Christmas Break

It’s the night before New Year’s Eve. I’ve just spent the last hour and a half (okay two hours–I’m slow) making General Tso’s Tofu. (Yum!) Sam and I are having a tv-watching marathon with whatever series DVDs we could find at the library. We just finished the first two seasons of Drop Dead Diva, randomly enough. I’m pretty charmed by it, actually. You go, Jane!

I am taking a mental vacation. I am so happy to be a teacher right now, because I really need this break. I can’t really believe it’s still December, because I was triple-timing it at the beginning of the month, training for and starting a new job while getting through finals at the community college where I teach. I pushed myself with all I had, and was not NOT enjoying myself despite going crazy, until I got sick with some throat and chest thing that actually forced me to cancel everything I had on my calendar and stay in bed for three days. Then I got better enough to go Christmas shopping really fast and then fly to California for the actual holiday with his side of the family. It was a very fun trip. But it was not relaxing.

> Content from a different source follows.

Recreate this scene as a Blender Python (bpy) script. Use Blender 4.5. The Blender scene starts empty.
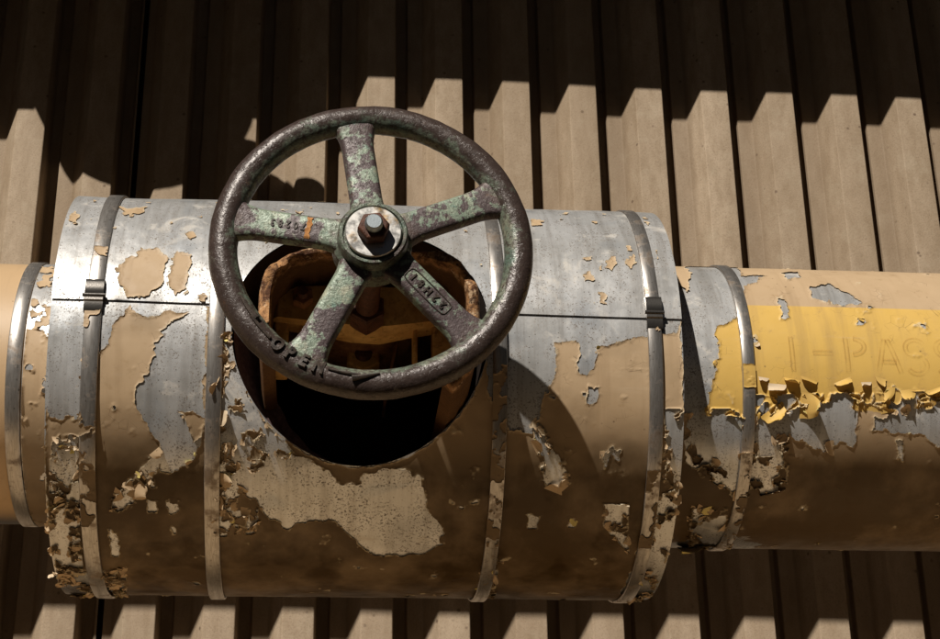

Incidentally, I may have written last year about my idea that Christmas, if it’s going to be focused on for three to four months, should really only occur every, say, three years. It’s kind of like a presidential election, or like the Olympics, when you think about it, in terms of prep time and attention demanded. Though I don’t think people could hold out for FOUR years between Christmases; or maybe three just feels like the right amount of recovery time. Well, this year I have amended that plan to allow for one long Christmas season followed by two short ones, when we only focus on the holiday for a couple of weeks. Since last year was a LONG Christmas, in my mind I declared this year a SHORT one and tried to disengage from feelings of obligation or external pressure to maintain holiday spirit for multiple months. I don’t know if anyone else is buying this plan, though …

But anyway, that was a tangent. And even with my long-short-short plan, I do still agree with my friend Amy’s recent Facebook post reminding us that according to the Catholic Church, which pretty much started Christmas, officially ends the Christmas season on January 13, the Feast of the Baptism of the Lord. Which is longer than most people think. It’s really the PRE Christmas excess that needs to be curtailed in my opinion — the pre-Advent part that’s all about guilt and purchases. The POST Christmas season can go on for even longer as far as I’m concerned. This is the time when we can enjoy the beauty of, say, the lights we put up without thinking about how behind we are, or what we still need to buy. We can take it a little easier, rest and breathe and integrate and receive all the loving energy we generated with our Holiday Hoopla (as some lovely Denver gals call the festivities they hostess).

So, now I am taking a time out before jumping back in to syllabus writing and event planning (both things I do enjoy!) and job training and studying math so I can get a good enough score on the ACT (I have to retake this for the new job, which involves test prep tutoring, even though I have, yes, both gotten into and completed college a long time ago–although without much math, damn!) with hopefully some time in there for guitar practice. I know when my body is intervening to tell me I’m doing too much and I need to slow down. I don’t want the only time I rest to be when I’m sick. I’m lucky to have the space to be able to make that choice right now, and it will have to tide me over through a lot of upcoming insanity!

And when I take a mental vacation I notice certain nice things like … my creativity coming back. And I start getting ideas for things I would like to write, or organize, or learn … And I feel a little bit of resignation, knowing I’m very soon to go back to ultra busy life and that most of these ideas will never be followed up on. But a few of them will. And again I’ll resolve to keep some time for myself, to rest and integrate and work on projects … and I will probably do a bad job of it … but maybe I will get a little better every time until I stop needing to get sick or wreck my car (twice) or have some other crisis in order to give myself permission to take a break. Well, maybe someone will call me on that.

So, ta ta for now. It’s back to relaxing. Which leads to blog posting! Coincidence?